» Problem to solve:
Below is some material; set it all down exactly, apart from the pictures.

» Given data:
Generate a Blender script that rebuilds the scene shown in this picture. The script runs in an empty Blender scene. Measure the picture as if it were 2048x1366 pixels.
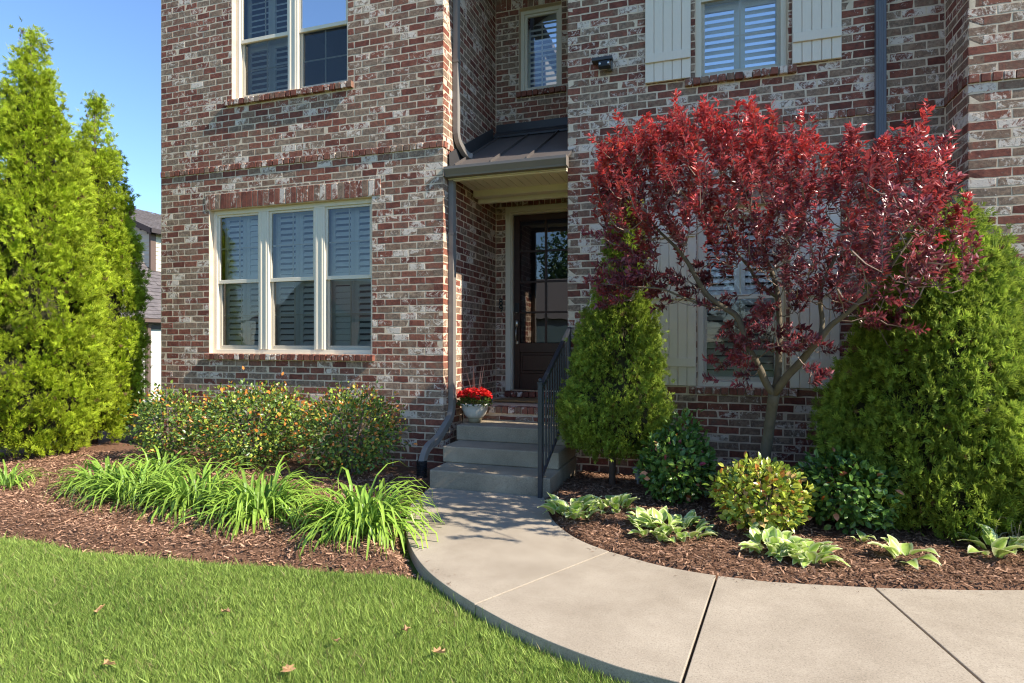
import bpy, bmesh, math, random
import numpy as np
from mathutils import Vector, Matrix
S = bpy.context.scene
COL = S.collection
rnd = random.Random(11)
R = np.random.default_rng(7)
rad = math.radians

# ------------------------------------------------------------------ camera, sky, sun, exposure
cam_d = bpy.data.cameras.new('camera')
cam = bpy.data.objects.new('camera', cam_d)
COL.objects.link(cam)
cam.location = (0, 0, 1.42)
cam.rotation_euler = (rad(90), 0, rad(18.2))
cam_d.sensor_width = 36
cam_d.lens = 36 * 1200 / 2048
cam_d.clip_end = 2000
cam_d.clip_start = 0.05
S.camera = cam

LIGHT = Vector((-0.47, 0.060, -0.39)).normalized()       # direction in which the sunlight travels
SUN_EL = math.asin(-LIGHT.z)
SUN_AZ = math.atan2(-LIGHT.x, -LIGHT.y)                  # clockwise from +Y
world = bpy.data.worlds.new('World')
S.world = world
world.use_nodes = True
wn = world.node_tree
bg = wn.nodes['Background']
sky = wn.nodes.new('ShaderNodeTexSky')
sky.sky_type = 'NISHITA'
sky.sun_disc = False
sky.sun_elevation = SUN_EL
sky.sun_rotation = SUN_AZ
sky.air_density = 1.0
sky.altitude = 300
sky.dust_density = 0.0
sky.ozone_density = 6.0
wn.links.new(sky.outputs[0], bg.inputs[0])
bg.inputs[1].default_value = 0.15

sun_d = bpy.data.lights.new('sun', 'SUN')
sun_d.energy = 5.0
sun_d.angle = rad(0.5)
sun_d.color = (1.0, 0.93, 0.80)
sun = bpy.data.objects.new('sun', sun_d)
COL.objects.link(sun)
sun.rotation_euler = LIGHT.to_track_quat('-Z', 'Y').to_euler()
sun.location = (20, -2, 18)

S.view_settings.view_transform = 'Standard'
S.view_settings.look = 'None'
S.view_settings.gamma = 1.0
S.view_settings.use_curve_mapping = False
S.view_settings.exposure = 0.88
S.render.engine = 'CYCLES'
S.cycles.use_denoising = True
S.cycles.filter_width = 1.15
S.cycles.sample_clamp_indirect = 4.0
S.cycles.max_bounces = 8
S.cycles.transparent_max_bounces = 16
S.cycles.caustics_reflective = False
S.cycles.caustics_refractive = False

# ------------------------------------------------------------------ materials
def new_mat(name):
    m = bpy.data.materials.new(name)
    m.use_nodes = True
    nt = m.node_tree
    return m, nt, nt.nodes['Principled BSDF']

def mix_color(nt, fac, a, b, blend='MIX'):
    n = nt.nodes.new('ShaderNodeMix')
    n.data_type = 'RGBA'
    n.blend_type = blend
    for sock, v in ((n.inputs['Factor'], fac), (n.inputs['A'], a), (n.inputs['B'], b)):
        if hasattr(v, 'links') or isinstance(v, bpy.types.NodeSocket):
            nt.links.new(v, sock)
        elif isinstance(v, (int, float)):
            sock.default_value = v
        else:
            sock.default_value = (*v[:3], 1)
    return n.outputs['Result']

def noise(nt, scale, detail=4, rough=0.55, vec=None, dist=0.0):
    n = nt.nodes.new('ShaderNodeTexNoise')
    n.inputs['Scale'].default_value = scale
    n.inputs['Detail'].default_value = detail
    n.inputs['Roughness'].default_value = rough
    n.inputs['Distortion'].default_value = dist
    if vec is not None:
        nt.links.new(vec, n.inputs['Vector'])
    return n.outputs['Fac']

def ramp(nt, fac, stops):
    n = nt.nodes.new('ShaderNodeValToRGB')
    cr = n.color_ramp
    while len(cr.elements) < len(stops):
        cr.elements.new(0.5)
    for e, (p, c) in zip(cr.elements, stops):
        e.position = p
        e.color = (*c[:3], 1) if not isinstance(c, (int, float)) else (c, c, c, 1)
    nt.links.new(fac, n.inputs[0])
    return n.outputs[0]

def world_pos(nt, scale=(1, 1, 1)):
    g = nt.nodes.new('ShaderNodeNewGeometry')
    m = nt.nodes.new('ShaderNodeMapping')
    m.inputs['Scale'].default_value = scale
    nt.links.new(g.outputs['Position'], m.inputs['Vector'])
    return m.outputs[0]

def bump(nt, p, height, strength=0.3, dist=0.01):
    b = nt.nodes.new('ShaderNodeBump')
    b.inputs['Strength'].default_value = strength
    b.inputs['Distance'].default_value = dist
    nt.links.new(height, b.inputs['Height'])
    nt.links.new(b.outputs[0], p.inputs['Normal'])

def math_node(nt, op, a, b=None):
    n = nt.nodes.new('ShaderNodeMath')
    n.operation = op
    for i, v in enumerate((a, b)):
        if v is None:
            continue
        if isinstance(v, (int, float)):
            n.inputs[i].default_value = v
        else:
            nt.links.new(v, n.inputs[i])
    return n.outputs[0]

def plain(name, c, rough=0.6, var=0.12, scale=6, metal=0.0, bmp=0.0, spec=0.4, stretch=(1, 1, 1), bscale=None):
    m, nt, p = new_mat(name)
    v = world_pos(nt, stretch)
    f = noise(nt, scale, 5, 0.6, v)
    lo = [x * (1 - var) for x in c]
    hi = [min(1, x * (1 + var)) for x in c]
    nt.links.new(mix_color(nt, f, lo, hi), p.inputs['Base Color'])
    p.inputs['Roughness'].default_value = rough
    p.inputs['Metallic'].default_value = metal
    p.inputs['Specular IOR Level'].default_value = spec
    if bmp:
        bump(nt, p, noise(nt, bscale or scale * 12, 4, 0.6, v), bmp, 0.004)
    return m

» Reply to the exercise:
Generate a Blender script that rebuilds the scene shown in this picture. The script runs in an empty Blender scene. Measure the picture as if it were 2048x1366 pixels.
import bpy, bmesh, math, random
import numpy as np
from mathutils import Vector, Matrix
S = bpy.context.scene
COL = S.collection
rnd = random.Random(11)
R = np.random.default_rng(7)
rad = math.radians

# ------------------------------------------------------------------ camera, sky, sun, exposure
cam_d = bpy.data.cameras.new('camera')
cam = bpy.data.objects.new('camera', cam_d)
COL.objects.link(cam)
cam.location = (0, 0, 1.42)
cam.rotation_euler = (rad(90), 0, rad(18.2))
cam_d.sensor_width = 36
cam_d.lens = 36 * 1200 / 2048
cam_d.clip_end = 2000
cam_d.clip_start = 0.05
S.camera = cam

LIGHT = Vector((-0.47, 0.060, -0.39)).normalized()       # direction in which the sunlight travels
SUN_EL = math.asin(-LIGHT.z)
SUN_AZ = math.atan2(-LIGHT.x, -LIGHT.y)                  # clockwise from +Y
world = bpy.data.worlds.new('World')
S.world = world
world.use_nodes = True
wn = world.node_tree
bg = wn.nodes['Background']
sky = wn.nodes.new('ShaderNodeTexSky')
sky.sky_type = 'NISHITA'
sky.sun_disc = False
sky.sun_elevation = SUN_EL
sky.sun_rotation = SUN_AZ
sky.air_density = 1.0
sky.altitude = 300
sky.dust_density = 0.0
sky.ozone_density = 6.0
wn.links.new(sky.outputs[0], bg.inputs[0])
bg.inputs[1].default_value = 0.15

sun_d = bpy.data.lights.new('sun', 'SUN')
sun_d.energy = 5.0
sun_d.angle = rad(0.5)
sun_d.color = (1.0, 0.93, 0.80)
sun = bpy.data.objects.new('sun', sun_d)
COL.objects.link(sun)
sun.rotation_euler = LIGHT.to_track_quat('-Z', 'Y').to_euler()
sun.location = (20, -2, 18)

S.view_settings.view_transform = 'Standard'
S.view_settings.look = 'None'
S.view_settings.gamma = 1.0
S.view_settings.use_curve_mapping = False
S.view_settings.exposure = 0.88
S.render.engine = 'CYCLES'
S.cycles.use_denoising = True
S.cycles.filter_width = 1.15
S.cycles.sample_clamp_indirect = 4.0
S.cycles.max_bounces = 8
S.cycles.transparent_max_bounces = 16
S.cycles.caustics_reflective = False
S.cycles.caustics_refractive = False

# ------------------------------------------------------------------ materials
def new_mat(name):
    m = bpy.data.materials.new(name)
    m.use_nodes = True
    nt = m.node_tree
    return m, nt, nt.nodes['Principled BSDF']

def mix_color(nt, fac, a, b, blend='MIX'):
    n = nt.nodes.new('ShaderNodeMix')
    n.data_type = 'RGBA'
    n.blend_type = blend
    for sock, v in ((n.inputs['Factor'], fac), (n.inputs['A'], a), (n.inputs['B'], b)):
        if hasattr(v, 'links') or isinstance(v, bpy.types.NodeSocket):
            nt.links.new(v, sock)
        elif isinstance(v, (int, float)):
            sock.default_value = v
        else:
            sock.default_value = (*v[:3], 1)
    return n.outputs['Result']

def noise(nt, scale, detail=4, rough=0.55, vec=None, dist=0.0):
    n = nt.nodes.new('ShaderNodeTexNoise')
    n.inputs['Scale'].default_value = scale
    n.inputs['Detail'].default_value = detail
    n.inputs['Roughness'].default_value = rough
    n.inputs['Distortion'].default_value = dist
    if vec is not None:
        nt.links.new(vec, n.inputs['Vector'])
    return n.outputs['Fac']

def ramp(nt, fac, stops):
    n = nt.nodes.new('ShaderNodeValToRGB')
    cr = n.color_ramp
    while len(cr.elements) < len(stops):
        cr.elements.new(0.5)
    for e, (p, c) in zip(cr.elements, stops):
        e.position = p
        e.color = (*c[:3], 1) if not isinstance(c, (int, float)) else (c, c, c, 1)
    nt.links.new(fac, n.inputs[0])
    return n.outputs[0]

def world_pos(nt, scale=(1, 1, 1)):
    g = nt.nodes.new('ShaderNodeNewGeometry')
    m = nt.nodes.new('ShaderNodeMapping')
    m.inputs['Scale'].default_value = scale
    nt.links.new(g.outputs['Position'], m.inputs['Vector'])
    return m.outputs[0]

def bump(nt, p, height, strength=0.3, dist=0.01):
    b = nt.nodes.new('ShaderNodeBump')
    b.inputs['Strength'].default_value = strength
    b.inputs['Distance'].default_value = dist
    nt.links.new(height, b.inputs['Height'])
    nt.links.new(b.outputs[0], p.inputs['Normal'])

def math_node(nt, op, a, b=None):
    n = nt.nodes.new('ShaderNodeMath')
    n.operation = op
    for i, v in enumerate((a, b)):
        if v is None:
            continue
        if isinstance(v, (int, float)):
            n.inputs[i].default_value = v
        else:
            nt.links.new(v, n.inputs[i])
    return n.outputs[0]

def plain(name, c, rough=0.6, var=0.12, scale=6, metal=0.0, bmp=0.0, spec=0.4, stretch=(1, 1, 1), bscale=None):
    m, nt, p = new_mat(name)
    v = world_pos(nt, stretch)
    f = noise(nt, scale, 5, 0.6, v)
    lo = [x * (1 - var) for x in c]
    hi = [min(1, x * (1 + var)) for x in c]
    nt.links.new(mix_color(nt, f, lo, hi), p.inputs['Base Color'])
    p.inputs['Roughness'].default_value = rough
    p.inputs['Metallic'].default_value = metal
    p.inputs['Specular IOR Level'].default_value = spec
    if bmp:
        bump(nt, p, noise(nt, bscale or scale * 12, 4, 0.6, v), bmp, 0.004)
    return m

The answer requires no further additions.